If we look earlier than 1905, we find that the US Mint did issue a two-cent coin, and that coin could easily solve our problem. Della could have a paper dollar, a quarter, a two-cent coin, and sixty pennies. But the two-cent coin was minted between 1864 and 1872, and many online wags insist it is too much of a stretch that Porter would write a story that relied on the existence of a coin that went out of service when he was ten years old. The US mint did issue a three-cent coin that could also easily resolve the question: 9 x 3-cents = 27 cents. But the last three-cent coins were struck in 1889, sixteen years before “Magi” was written. Still, that number of years sounds more reasonable than arguing for the two-cent piece.
Another wrinkle to iron out: As we writers know, just because Porter wrote his story in 1905 does not necessarily mean he was claiming that the events of the story were set in 1905. Personally, I don’t think this applies in this case. O. Henry was not a practitioner of historical fiction...mostly. His pieces typically appeared in newspapers printed for working-class readers of his day. Read today, fish wrappers tomorrow. Throughout “Magi,” he quotes figures that readers would have recognized as authentic and appropriate for their time. Della’s husband Jim earns $20 a week, the couple pays $8 a week for their furnished apartment, Della sells her hair for $20 and uses the money to buy Jim a platinum watch fob. That precious metal became popular in US jewelry design in the early 1900s, supporting the argument that the story takes place in the 20th and not the 19th century.
But here is my biggest argument for accepting the two- or three-cent coin “solution.” As a kid growing up in the US in the 1970s, I remember finding coins in pocket change that were minted in the 1930s. Occasionally we’d find “Indian head” pennies, which were last minted in 1909. So, in my own lifetime, I was accustomed to finding coins that were close to seventy years old without much effort. (One of my brothers collected coins, so we were really looking.) I know without asking that many of you fine readers and scribes have had the same experience. Americans used to routinely find Canadian, Mexican, Irish, and UK coinage in their pockets. I’ll bet citizens of those four nations had similar experiences with US coinage.
If you refuse to accept vintage two- and three-cent coins as solutions to the “Magi” mystery, then the only acceptable theory is that Porter picked figures that emphasized Della’s poverty without bothering to see if the math worked. Artistically speaking, one dollar and eighty-seven cents sounds better than one dollar and eighty-five cents.
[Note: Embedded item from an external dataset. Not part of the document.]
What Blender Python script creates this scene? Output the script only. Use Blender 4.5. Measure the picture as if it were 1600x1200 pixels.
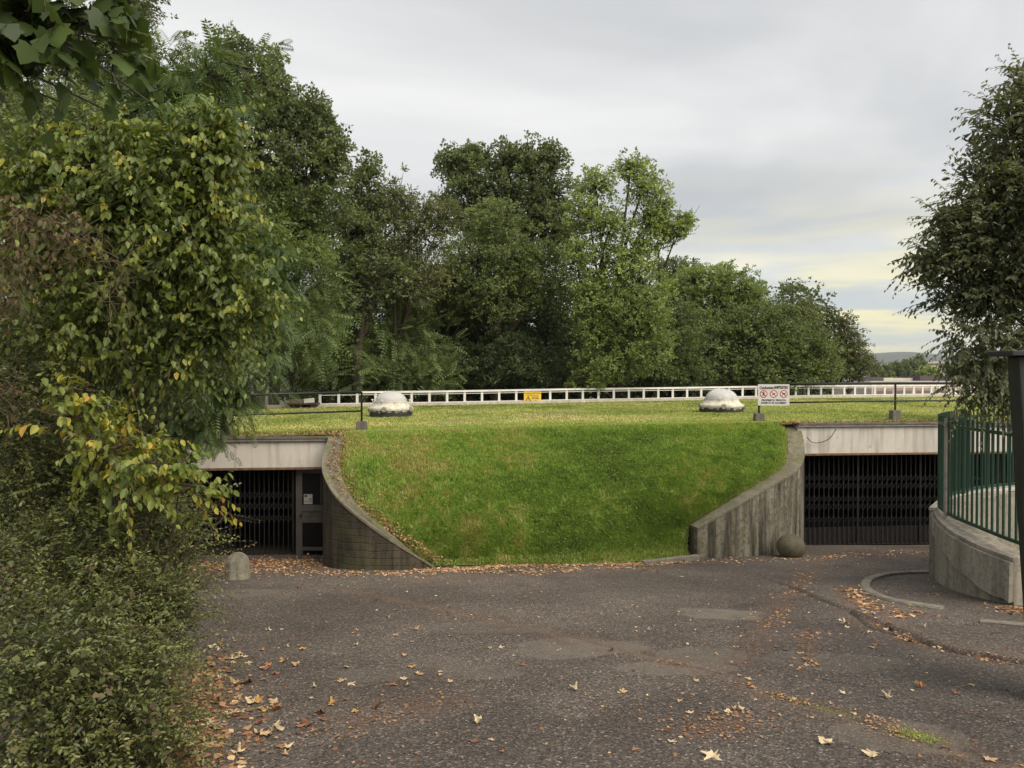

Telling us that sixty cents of it is in pennies illustrates the point of the paragraph, that Della is literally saving one penny at a time.
But I struggle with the notion that he did not care, for what I think is a good reason.
You may recall that Porter did time for embezzlement. Money went missing when he worked as a bank teller in Texas. He fled to Honduras to escape prosecution, returning only when his first wife was dying of tuberculosis. After she died, he was convicted and sentenced to five years in an Ohio federal prison.
Considering his record, does Porter sound like a writer who would dash off a few lines concerning money without checking to see if the math worked?
Regardless, “The Gift of the Magi” remains a charming story, infused with all the self-sacrifice that love implies. Why not leave it at that? At this point in my ruminations I told myself that I needed to move on so I could contemplate more important literary inconsistencies such as Dr. Watson’s middle name, his number of spouses, and in which limb he carried back that shrapnel from the war in Afghanistan.
If there’s a postscript here, it’s the fact that I left my house one recent morning and paid a visit on Porter and his family.
He was born in Greensboro, North Carolina, you see. His second wife hailed from a town not far from my house. Their marriage lasted four minutes, and he skedaddled back to New York.
He died shortly after, of diabetes, cirrhosis of the liver, and various complications. His ex, who was also a writer, lived well into her nineties, and spent the ensuing decades regaling reporters with stories of “Will’s” time in Asheville. She even wrote a novel about a couple in love, and quoted from his love letters to her.
“He was a citizen of asphalt,” Sarah Coleman Porter shared in a newspaper column in 1921. For a while, she said, Will rented an office in downtown Asheville. But he never got a lick of work done, preferring to hang out an upstairs window, watching people pass by. After his death, she acknowledged in letters to friends that his health was ruined, and if the couple had just had a little money saved up, he might have been able to rest and rebuild his health. He tried to stoke his strength by venturing on manly hunting trips in the local mountains, but that really did not work.
“I could look at these mountains a hundred years and not get inspiration—they depress me. A walk down Sixth Avenue—a face glimpsed—a snatch of conversation was heard and I have my story.”
The weather was cloudy and cold the day I visited. I have lived in the Asheville area 20 years but have never been before now. The cemetery is built on hilly ground, its roads narrow and lacking guardrails. Workers are still repairing damage visited upon trees and headstones by Tropical Storm Helene last autumn. I drove through twice, passing Thomas Wolfe’s final resting place, looking for a solid place to park that would not send my car tumbling into a ravine. Porter is buried beside Sarah, and mere feet from his daughter.
Two ironies leapt out at me. Perfect, I thought, for the man who was famous for his masterful twist endings.
Ironic fact No. 1: The writer’s grave faces the road and looks out eternally over those mountains—not Broadway, Sixth Avenue, or the Bowery.
Ironic fact No. 2: I need not have worried my pretty little head over Della’s pennies. O. Henry’s grave is strewn with them! So many, I might add, that some have spilled off the stone and now litter the dormant grass.